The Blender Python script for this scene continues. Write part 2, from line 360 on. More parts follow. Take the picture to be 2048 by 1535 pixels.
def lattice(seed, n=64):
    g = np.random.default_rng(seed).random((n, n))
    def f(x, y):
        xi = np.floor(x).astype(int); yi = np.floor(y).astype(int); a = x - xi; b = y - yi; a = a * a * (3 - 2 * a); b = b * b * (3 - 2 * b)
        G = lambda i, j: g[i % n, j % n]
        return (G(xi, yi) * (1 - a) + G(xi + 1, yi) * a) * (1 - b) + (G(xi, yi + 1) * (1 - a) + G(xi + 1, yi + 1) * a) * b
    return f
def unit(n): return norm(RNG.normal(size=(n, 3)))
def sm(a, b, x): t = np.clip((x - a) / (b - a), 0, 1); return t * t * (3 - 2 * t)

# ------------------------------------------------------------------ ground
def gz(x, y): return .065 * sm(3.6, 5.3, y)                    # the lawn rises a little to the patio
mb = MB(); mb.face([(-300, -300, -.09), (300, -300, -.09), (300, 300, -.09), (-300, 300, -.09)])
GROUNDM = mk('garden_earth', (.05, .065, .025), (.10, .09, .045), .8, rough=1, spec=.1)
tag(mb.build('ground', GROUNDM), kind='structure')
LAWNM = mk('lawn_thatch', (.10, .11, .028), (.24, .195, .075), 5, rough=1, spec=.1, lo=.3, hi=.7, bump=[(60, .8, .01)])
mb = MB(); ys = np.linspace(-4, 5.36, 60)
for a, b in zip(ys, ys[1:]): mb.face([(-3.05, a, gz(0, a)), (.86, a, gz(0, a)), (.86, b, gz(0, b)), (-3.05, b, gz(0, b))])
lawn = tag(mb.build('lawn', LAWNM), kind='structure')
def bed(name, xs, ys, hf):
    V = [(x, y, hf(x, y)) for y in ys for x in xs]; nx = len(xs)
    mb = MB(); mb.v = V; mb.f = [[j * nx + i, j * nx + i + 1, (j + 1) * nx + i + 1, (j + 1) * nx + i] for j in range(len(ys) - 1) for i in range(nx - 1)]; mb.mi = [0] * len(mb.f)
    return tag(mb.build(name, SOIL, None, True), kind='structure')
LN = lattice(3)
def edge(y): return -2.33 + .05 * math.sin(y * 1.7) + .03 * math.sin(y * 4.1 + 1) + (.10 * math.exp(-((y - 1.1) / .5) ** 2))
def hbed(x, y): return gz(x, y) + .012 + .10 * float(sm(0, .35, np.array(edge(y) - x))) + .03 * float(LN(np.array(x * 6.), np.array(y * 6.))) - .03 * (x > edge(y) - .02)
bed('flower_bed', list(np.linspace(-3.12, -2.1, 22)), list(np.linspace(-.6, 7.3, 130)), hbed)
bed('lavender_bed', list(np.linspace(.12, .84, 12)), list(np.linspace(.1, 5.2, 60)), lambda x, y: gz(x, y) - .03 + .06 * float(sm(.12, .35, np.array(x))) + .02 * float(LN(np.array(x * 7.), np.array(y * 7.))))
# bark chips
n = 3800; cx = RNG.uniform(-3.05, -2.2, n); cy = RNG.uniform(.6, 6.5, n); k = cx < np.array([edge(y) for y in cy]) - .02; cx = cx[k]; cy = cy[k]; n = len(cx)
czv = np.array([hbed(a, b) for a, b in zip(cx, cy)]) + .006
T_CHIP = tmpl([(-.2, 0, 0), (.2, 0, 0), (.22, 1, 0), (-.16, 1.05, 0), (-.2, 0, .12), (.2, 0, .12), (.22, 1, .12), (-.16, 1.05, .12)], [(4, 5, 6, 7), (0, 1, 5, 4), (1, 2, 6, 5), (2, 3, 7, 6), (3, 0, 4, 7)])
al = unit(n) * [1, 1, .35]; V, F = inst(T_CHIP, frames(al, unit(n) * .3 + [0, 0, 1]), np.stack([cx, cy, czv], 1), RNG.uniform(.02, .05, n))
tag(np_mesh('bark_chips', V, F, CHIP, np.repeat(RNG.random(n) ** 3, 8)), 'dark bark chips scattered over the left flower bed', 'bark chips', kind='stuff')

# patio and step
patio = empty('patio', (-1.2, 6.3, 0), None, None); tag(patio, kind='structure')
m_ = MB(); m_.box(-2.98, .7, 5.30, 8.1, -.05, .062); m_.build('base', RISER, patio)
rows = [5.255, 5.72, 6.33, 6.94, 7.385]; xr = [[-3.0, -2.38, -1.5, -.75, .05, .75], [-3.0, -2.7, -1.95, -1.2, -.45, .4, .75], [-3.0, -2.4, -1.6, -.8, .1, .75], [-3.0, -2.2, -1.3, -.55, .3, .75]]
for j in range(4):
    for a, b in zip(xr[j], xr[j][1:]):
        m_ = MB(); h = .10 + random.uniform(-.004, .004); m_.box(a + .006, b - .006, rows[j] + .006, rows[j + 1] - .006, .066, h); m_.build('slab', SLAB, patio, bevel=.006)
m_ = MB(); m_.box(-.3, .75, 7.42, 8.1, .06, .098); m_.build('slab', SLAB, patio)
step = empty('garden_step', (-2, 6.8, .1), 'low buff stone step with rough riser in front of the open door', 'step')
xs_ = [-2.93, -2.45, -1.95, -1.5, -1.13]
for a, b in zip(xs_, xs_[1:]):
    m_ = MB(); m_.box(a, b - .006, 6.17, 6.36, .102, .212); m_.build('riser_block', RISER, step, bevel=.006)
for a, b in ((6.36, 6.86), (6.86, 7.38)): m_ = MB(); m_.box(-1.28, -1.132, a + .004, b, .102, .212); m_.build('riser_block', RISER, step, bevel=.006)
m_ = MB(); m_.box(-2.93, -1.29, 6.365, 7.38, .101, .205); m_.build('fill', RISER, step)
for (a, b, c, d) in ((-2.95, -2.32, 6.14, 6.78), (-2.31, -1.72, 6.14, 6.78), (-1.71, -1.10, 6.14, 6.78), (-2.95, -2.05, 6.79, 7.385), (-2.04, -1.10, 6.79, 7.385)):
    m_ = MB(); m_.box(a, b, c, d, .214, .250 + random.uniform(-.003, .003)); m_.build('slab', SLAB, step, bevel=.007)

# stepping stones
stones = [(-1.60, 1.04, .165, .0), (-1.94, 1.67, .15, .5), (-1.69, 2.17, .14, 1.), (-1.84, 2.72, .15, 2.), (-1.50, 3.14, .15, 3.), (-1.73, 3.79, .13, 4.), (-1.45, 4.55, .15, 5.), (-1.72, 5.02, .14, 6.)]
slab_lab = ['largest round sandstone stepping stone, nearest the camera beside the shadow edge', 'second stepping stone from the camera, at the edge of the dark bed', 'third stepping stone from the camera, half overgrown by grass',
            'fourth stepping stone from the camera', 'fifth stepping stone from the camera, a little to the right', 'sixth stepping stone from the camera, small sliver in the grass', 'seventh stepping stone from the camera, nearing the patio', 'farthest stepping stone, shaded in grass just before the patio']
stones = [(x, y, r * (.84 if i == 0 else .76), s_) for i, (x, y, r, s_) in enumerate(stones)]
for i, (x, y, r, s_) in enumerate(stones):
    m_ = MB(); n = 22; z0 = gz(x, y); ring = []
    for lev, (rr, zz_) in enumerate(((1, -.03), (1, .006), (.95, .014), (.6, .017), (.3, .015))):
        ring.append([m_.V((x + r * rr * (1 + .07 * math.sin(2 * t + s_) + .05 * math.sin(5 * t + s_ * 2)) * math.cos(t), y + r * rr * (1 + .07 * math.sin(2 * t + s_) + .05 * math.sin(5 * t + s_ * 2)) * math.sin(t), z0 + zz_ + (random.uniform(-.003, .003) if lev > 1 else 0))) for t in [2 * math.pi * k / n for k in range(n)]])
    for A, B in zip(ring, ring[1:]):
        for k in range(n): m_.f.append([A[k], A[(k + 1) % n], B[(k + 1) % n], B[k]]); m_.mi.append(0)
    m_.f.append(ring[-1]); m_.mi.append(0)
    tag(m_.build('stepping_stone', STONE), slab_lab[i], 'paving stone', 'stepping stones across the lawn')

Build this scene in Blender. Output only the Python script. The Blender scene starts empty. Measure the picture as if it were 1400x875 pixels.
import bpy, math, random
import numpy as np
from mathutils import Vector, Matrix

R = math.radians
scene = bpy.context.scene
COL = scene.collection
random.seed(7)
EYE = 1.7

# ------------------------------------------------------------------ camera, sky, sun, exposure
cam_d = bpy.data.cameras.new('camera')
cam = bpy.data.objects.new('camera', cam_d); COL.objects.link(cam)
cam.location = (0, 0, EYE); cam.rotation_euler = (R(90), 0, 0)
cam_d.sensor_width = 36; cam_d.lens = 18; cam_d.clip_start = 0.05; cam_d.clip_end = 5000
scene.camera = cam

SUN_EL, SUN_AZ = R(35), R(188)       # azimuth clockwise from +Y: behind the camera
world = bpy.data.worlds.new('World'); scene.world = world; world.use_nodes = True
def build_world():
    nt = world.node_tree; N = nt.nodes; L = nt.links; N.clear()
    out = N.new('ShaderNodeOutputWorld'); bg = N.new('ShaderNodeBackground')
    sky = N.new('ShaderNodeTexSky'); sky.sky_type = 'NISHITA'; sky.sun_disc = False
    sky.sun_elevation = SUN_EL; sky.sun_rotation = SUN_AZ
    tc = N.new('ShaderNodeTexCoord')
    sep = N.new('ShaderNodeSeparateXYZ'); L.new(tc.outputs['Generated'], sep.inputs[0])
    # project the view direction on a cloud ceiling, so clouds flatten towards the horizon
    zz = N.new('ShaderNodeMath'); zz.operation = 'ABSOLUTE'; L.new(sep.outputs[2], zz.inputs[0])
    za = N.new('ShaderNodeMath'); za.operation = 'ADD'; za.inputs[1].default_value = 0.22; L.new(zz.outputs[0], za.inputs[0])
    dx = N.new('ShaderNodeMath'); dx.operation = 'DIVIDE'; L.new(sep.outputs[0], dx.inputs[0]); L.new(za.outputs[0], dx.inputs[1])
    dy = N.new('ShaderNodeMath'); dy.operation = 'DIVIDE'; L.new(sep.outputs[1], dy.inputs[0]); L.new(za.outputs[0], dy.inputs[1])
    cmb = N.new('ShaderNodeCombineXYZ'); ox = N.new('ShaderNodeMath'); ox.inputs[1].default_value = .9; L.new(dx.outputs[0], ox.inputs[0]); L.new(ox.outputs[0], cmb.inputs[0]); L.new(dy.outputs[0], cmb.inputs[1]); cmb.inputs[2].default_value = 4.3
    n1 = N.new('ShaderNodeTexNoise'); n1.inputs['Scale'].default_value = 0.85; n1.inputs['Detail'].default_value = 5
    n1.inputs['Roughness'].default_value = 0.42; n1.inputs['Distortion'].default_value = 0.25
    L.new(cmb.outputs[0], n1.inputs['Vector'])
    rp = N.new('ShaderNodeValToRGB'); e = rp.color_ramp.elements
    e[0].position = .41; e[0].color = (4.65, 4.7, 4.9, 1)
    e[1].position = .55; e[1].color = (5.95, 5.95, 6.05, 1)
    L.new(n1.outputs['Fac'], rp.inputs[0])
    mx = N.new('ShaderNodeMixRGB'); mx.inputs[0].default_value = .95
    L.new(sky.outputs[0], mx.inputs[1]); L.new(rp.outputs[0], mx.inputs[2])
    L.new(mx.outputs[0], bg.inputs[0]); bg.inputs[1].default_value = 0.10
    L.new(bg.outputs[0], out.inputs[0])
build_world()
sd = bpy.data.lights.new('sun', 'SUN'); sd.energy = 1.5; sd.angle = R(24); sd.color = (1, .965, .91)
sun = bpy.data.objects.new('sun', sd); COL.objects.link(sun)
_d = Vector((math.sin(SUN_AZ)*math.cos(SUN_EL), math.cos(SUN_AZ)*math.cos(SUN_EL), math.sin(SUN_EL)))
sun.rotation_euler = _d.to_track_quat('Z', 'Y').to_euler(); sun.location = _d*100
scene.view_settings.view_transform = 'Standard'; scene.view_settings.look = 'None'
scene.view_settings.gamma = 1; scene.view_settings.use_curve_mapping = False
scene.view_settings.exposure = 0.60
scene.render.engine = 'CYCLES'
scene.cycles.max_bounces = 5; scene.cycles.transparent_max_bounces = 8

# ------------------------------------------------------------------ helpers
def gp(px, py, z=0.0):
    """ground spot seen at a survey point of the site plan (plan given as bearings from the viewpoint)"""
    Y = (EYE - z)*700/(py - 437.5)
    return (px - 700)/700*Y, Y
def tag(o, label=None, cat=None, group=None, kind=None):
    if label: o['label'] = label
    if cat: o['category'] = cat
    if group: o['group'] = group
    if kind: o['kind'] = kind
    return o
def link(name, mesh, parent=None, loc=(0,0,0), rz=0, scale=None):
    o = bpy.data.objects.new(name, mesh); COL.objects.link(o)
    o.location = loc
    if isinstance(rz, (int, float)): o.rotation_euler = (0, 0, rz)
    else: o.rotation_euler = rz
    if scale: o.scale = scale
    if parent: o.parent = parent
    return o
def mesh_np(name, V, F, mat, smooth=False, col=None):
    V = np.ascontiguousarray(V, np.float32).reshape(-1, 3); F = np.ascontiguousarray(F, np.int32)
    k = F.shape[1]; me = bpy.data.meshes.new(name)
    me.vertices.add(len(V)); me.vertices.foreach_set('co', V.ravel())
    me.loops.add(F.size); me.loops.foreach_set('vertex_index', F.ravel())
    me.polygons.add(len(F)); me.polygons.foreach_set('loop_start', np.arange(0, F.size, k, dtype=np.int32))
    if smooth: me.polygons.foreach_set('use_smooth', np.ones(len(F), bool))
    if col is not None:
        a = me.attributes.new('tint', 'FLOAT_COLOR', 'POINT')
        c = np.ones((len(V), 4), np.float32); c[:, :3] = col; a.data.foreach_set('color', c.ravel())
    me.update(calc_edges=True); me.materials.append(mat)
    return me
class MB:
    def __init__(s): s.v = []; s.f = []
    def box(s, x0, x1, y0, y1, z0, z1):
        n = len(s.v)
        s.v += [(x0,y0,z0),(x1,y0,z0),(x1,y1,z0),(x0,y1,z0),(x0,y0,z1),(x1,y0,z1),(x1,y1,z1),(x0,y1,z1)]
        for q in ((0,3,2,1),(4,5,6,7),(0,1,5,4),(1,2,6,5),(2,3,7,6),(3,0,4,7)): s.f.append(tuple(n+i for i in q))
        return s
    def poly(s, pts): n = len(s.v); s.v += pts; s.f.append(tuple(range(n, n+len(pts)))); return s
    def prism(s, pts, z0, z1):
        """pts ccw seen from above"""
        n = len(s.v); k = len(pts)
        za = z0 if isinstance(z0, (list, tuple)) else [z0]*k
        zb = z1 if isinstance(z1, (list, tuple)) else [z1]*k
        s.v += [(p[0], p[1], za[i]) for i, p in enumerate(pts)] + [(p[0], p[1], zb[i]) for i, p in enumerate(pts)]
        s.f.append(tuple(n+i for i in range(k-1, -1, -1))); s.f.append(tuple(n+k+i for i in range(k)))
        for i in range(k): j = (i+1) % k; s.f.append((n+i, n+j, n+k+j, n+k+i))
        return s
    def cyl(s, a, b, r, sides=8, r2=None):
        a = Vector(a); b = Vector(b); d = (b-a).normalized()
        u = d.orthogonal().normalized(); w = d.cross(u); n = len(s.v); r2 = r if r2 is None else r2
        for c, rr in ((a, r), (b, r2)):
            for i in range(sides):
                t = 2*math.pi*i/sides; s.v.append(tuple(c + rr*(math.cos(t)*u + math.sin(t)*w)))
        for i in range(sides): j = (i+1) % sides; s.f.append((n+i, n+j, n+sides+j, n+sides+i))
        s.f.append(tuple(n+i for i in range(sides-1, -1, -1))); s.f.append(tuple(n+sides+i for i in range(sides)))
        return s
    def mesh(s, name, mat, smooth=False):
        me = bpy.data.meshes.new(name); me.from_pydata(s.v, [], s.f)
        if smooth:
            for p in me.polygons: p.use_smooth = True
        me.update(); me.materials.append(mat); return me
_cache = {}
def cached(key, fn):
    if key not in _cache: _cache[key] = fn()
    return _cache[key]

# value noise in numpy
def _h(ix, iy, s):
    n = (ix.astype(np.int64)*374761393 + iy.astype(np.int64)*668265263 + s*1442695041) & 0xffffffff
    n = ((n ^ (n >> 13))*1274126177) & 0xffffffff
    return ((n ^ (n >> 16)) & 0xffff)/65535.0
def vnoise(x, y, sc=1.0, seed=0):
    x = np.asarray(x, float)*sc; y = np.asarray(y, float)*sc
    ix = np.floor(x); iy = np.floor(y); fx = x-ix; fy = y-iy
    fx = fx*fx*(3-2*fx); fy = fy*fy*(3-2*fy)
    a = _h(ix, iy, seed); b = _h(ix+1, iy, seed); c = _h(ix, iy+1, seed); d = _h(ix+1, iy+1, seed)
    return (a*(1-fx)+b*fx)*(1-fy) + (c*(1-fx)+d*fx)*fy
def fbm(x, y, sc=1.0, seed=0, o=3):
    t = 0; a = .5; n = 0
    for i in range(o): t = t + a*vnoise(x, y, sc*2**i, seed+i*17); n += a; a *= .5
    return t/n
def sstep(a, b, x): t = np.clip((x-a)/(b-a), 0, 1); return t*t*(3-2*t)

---

Given exercise: Output, please, only the lines running from the start of the entries through the line that contains "def sm(a, b, x): t", including both of those lines.

Solution below:
The Blender Python script for this scene continues. Write part 2, from line 360 on. More parts follow. Take the picture to be 2048 by 1535 pixels.
def lattice(seed, n=64):
    g = np.random.default_rng(seed).random((n, n))
    def f(x, y):
        xi = np.floor(x).astype(int); yi = np.floor(y).astype(int); a = x - xi; b = y - yi; a = a * a * (3 - 2 * a); b = b * b * (3 - 2 * b)
        G = lambda i, j: g[i % n, j % n]
        return (G(xi, yi) * (1 - a) + G(xi + 1, yi) * a) * (1 - b) + (G(xi, yi + 1) * (1 - a) + G(xi + 1, yi + 1) * a) * b
    return f
def unit(n): return norm(RNG.normal(size=(n, 3)))
def sm(a, b, x): t = np.clip((x - a) / (b - a), 0, 1); return t * t * (3 - 2 * t)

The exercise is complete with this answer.